Partiti e politici
Verso il referendum: l’astensionismo è il miglior alleato di Renzi
Inauguro oggi il primo degli appuntamenti settimanali che ci condurranno al voto referendario del 4 dicembre, nei quali cercherò di rendere conto dello stato delle cose sulle tendenze di voto.
Attualmente le stime più accreditate sui risultati del referendum, come ho già sottolineato, ci raccontano di fatto tre cose. La prima è che, dopo un inizio favorevole, la quota di SI è molto ridimensionata, superata di almeno 4-5 punti da quella dei NO alla riforma costituzionale. La seconda è che la scelta oggi prevalente di contrari viene originata (non tanto) dalla contrarietà ai singoli elementi che la compongono, quanto dalla contrarietà nei confronti del governo e di Renzi in particolare. La terza è che il livello di comprensione dei temi referendari, così come dichiarano gli italiani, appare piuttosto bassino: soltanto poco più del 10% degli elettori si ritiene infatti ben informato sui quesiti.
Nonostante sui social e nelle interazioni off-line le interminabili discussioni tra chi è contrario e chi è favorevole alla riforma ci abbiano quasi portato allo sfinimento, nella vita reale la stragrande maggioranza degli italiani sembra capirci ben poco dei temi proposti e, soprattutto, delle conseguenze che potrebbero portare gli ipotetici mutamenti costituzionali.

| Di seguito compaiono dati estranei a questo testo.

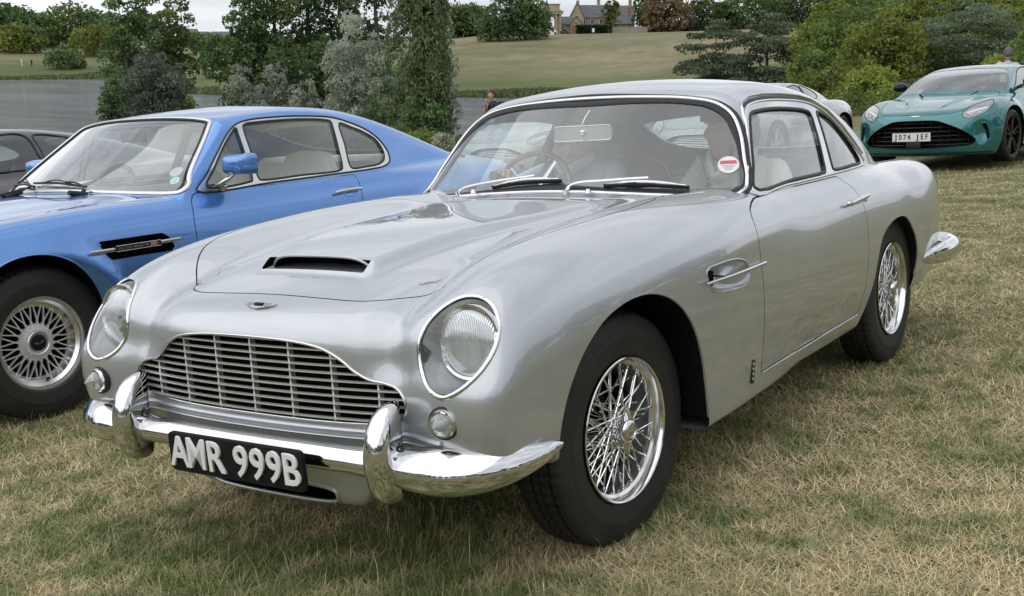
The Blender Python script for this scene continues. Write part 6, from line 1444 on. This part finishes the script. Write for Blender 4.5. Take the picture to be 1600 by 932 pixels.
def person(name,M,label,J,head,face,mats,hands=None,hair=('short',M_hairb),cut=None,extra=None,group=None,sub=2):
    """J: joints in local space; mats=(skin,top,bottom); cut(face_centre)->material index"""
    root=empty(name,M,label,'person',group)
    names=list(J);pts=[J[n][0] for n in names];rad=[J[n][1] for n in names];ix={n:i for i,n in enumerate(names)}
    ed=[('pelvis','belly'),('belly','chest'),('chest','neck'),('neck','headbase'),('chest','shL'),('shL','elL'),('elL','wrL'),('chest','shR'),('shR','elR'),('elR','wrR'),('pelvis','hipL'),('hipL','knL'),('knL','anL'),('anL','toL'),('pelvis','hipR'),('hipR','knR'),('knR','anR'),('anR','toR')]
    E=[(ix[a],ix[b]) for a,b in ed if a in ix and b in ix]
    body=skinmesh(pts,E,rad,sub);bm=bmesh.new();bm.from_mesh(body)
    for f in bm.faces: f.material_index=cut(f.calc_center_median()) if cut else 0
    for Mh,c_,s_ in (hands or []):
        P,E2,R2=hand_sk(Mh,c_,s_);hm=skinmesh(P,E2,R2,1);n0=len(bm.faces);bm.from_mesh(hm);bm.faces.ensure_lookup_table()
        for f in bm.faces[n0:]: f.material_index=0
    hm=head_mesh().mesh(None);hm.transform(head);n0=len(bm.faces);bm.from_mesh(hm);bm.faces.ensure_lookup_table()
    for f in bm.faces[n0:]: f.material_index=0
    me=bpy.data.meshes.new('body');bm.to_mesh(me);bm.free();me.polygons.foreach_set('use_smooth',[True]*len(me.polygons))
    for m in mats: me.materials.append(m)
    b=link('body',me,None,root)
    for s in (-1,1):
        MB().lathe([(-.004,0),(-.003,.006),(0,.009),(.004,.008)],10,'y').build('eye',M_eye,root,head@Matrix.Translation((s*.030,-.0745,.008)));MB().lathe([(-.0052,0),(-.0048,.003),(-.002,.004)],8,'y').build('iris',M_black,root,head@Matrix.Translation((s*.030,-.0757,.008)))
        MB().box((0,0,0),(.026,.008,.005),bev=.002).build('eyebrow',hair[1],root,head@Matrix.Translation((s*.030,-.087,.026)))
    if hair[0]:
        kw={'short':dict(),'long':dict(length=.13,top=.022,curl=.10),'crop':dict(top=.006)}[hair[0]];hair_mesh(**kw).build('hair',hair[1],root,head,auto=None)
    return root
def seated(dx,dy,armL,armR,zoff=0):
    return {'pelvis':((dx,dy+.08,.55+zoff),(.15,.13)),'belly':((dx,dy+.12,.68+zoff),(.155,.115)),'chest':((dx,dy+.12,.83+zoff),(.165,.11)),'neck':((dx,dy+.10,.945+zoff),.058),'headbase':((dx,dy+.08,.985+zoff),.052),
     'shL':((dx+.165,dy+.11,.895+zoff),.066),'elL':(armL[0],.050),'wrL':(armL[1],.030),'shR':((dx-.165,dy+.11,.895+zoff),.066),'elR':(armR[0],.050),'wrR':(armR[1],.030),
     'hipL':((dx+.10,dy+.02,.53+zoff),.10),'knL':((dx+.13,dy-.42,.60+zoff),.068),'anL':((dx+.11,dy-.72,.36),.042),'toL':((dx+.11,dy-.86,.33),.035),'hipR':((dx-.10,dy+.02,.53+zoff),.10),'knR':((dx-.13,dy-.42,.60+zoff),.068),'anR':((dx-.11,dy-.72,.36),.042),'toR':((dx-.11,dy-.86,.33),.035)}
CARM=FIELD.copy()
# driver: right hand on top of the wheel rim
hp=Vector((-.465,1.235,.990))
J=seated(-.36,1.56,((-.10,1.46,.84),(-.24,1.30,.83)),((-.62,1.48,.88),(-.515,1.305,.965)),.055)
Hd=Matrix.Translation((-.360,1.60,1.085))@Matrix.Rotation(R(18),4,'Z')@Matrix.Rotation(R(14),4,'X')@Matrix.Scale(1.12,4)
def hm_(p,fwd,up): 
    x=Vector(fwd).normalized();z=(Vector(up)-x*Vector(up).dot(x)).normalized();y=z.cross(x);return Matrix([[x.x,y.x,z.x,p[0]],[x.y,y.y,z.y,p[1]],[x.z,y.z,z.z,p[2]],[0,0,0,1]])
person('person',CARM,'driver in a pale blue shirt with a hand on the wheel of the silver car',J,Hd,None,(M_skin2,M_shirtblue,M_trouser),
 [(hm_((-.512,1.300,.968),(.30,-.75,.16),(-.1,.35,1)),.95,1),(hm_((-.25,1.30,.80),(-.3,-.8,.3),(0,.3,1)),.8,-1)],('crop',M_hairg),
 cut=lambda c:(0 if (c.z>1.0 or False) else (2 if c.z<.62 else (0 if (c.y<1.325 and c.z>.7) else 1))))
o_=[o for o in COL.objects if o.get('label','').startswith('driver in')][0]
tube('shirt_collar',catmull([(-.44,1.63,1.01),(-.445,1.58,1.00),(-.395,1.525,.965),(-.362,1.51,.94),(-.33,1.525,.965),(-.28,1.58,1.0),(-.285,1.63,1.01)],4,False),[.012]*25,M_shirtblue,o_,6,flat=2.0)
tube('seat_belt',[(-.50,1.69,.98),(-.49,1.58,.99),(-.45,1.535,.93),(-.37,1.53,.81),(-.25,1.55,.66)],.024,M_black,o_,6,flat=.12,up=(0,-1,.3))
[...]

E allora la scelta per il SI o per il NO viene originata molto spesso da slogan del tutto fantasiosi: “Volete un paese totalitario? Votate NO”, oppure, dall’altra parte “Volete che in Italia le cose cambino? Votate SI”. Insomma: quando si dice entrare nel merito delle cose…
Ma oggi possiamo sottolineare soprattutto un dato incontrovertibile. Il risultato del referendum dipenderà (quasi) interamente dal livello di astensionismo o, se volete, dal tasso di partecipazione. Se l’affluenza alle urne sarà superiore al 40%, la vittoria del No appare scontata; se sarà inferiore a quella cifra vincerà probabilmente il Si, con una probabilità sempre maggiore al diminuire della partecipazione elettorale.
Da questo dato di fatto dovrebbero partire le strategie di comunicazione. Il fronte del No ha tutto l’interesse a perseguire l’obiettivo di una forte mobilitazione, e per far questo l’arma migliore nelle sue mani è quella di associare al referendum quasi unicamente la figura del premier. Un slogan sufficientemente chiaro è quello che già spesso viene utilizzato: ’andate a votare e con un No mandate a casa Renzi e il suo governo”.
Paradossalmente, il fronte opposto dovrebbe quasi tacere, senza fare alcuna campagna referendaria, e men che meno lasciare che il pivot della campagna sia proprio lo stesso Renzi, che altro non fa che provocare una maggiore mobilitazione dei suoi avversari. Dovrebbe adottare una comunicazione molto soft, legata quasi esclusivamente agli elementi chiave della riforma, con testimonial giovani che parlano tranquillamente dei temi più appetibili, come la semplificazione parlamentare e l’abolizione degli enti inutili. Un messaggio ovvio ma efficace che, ovviamente, non sarà adottato.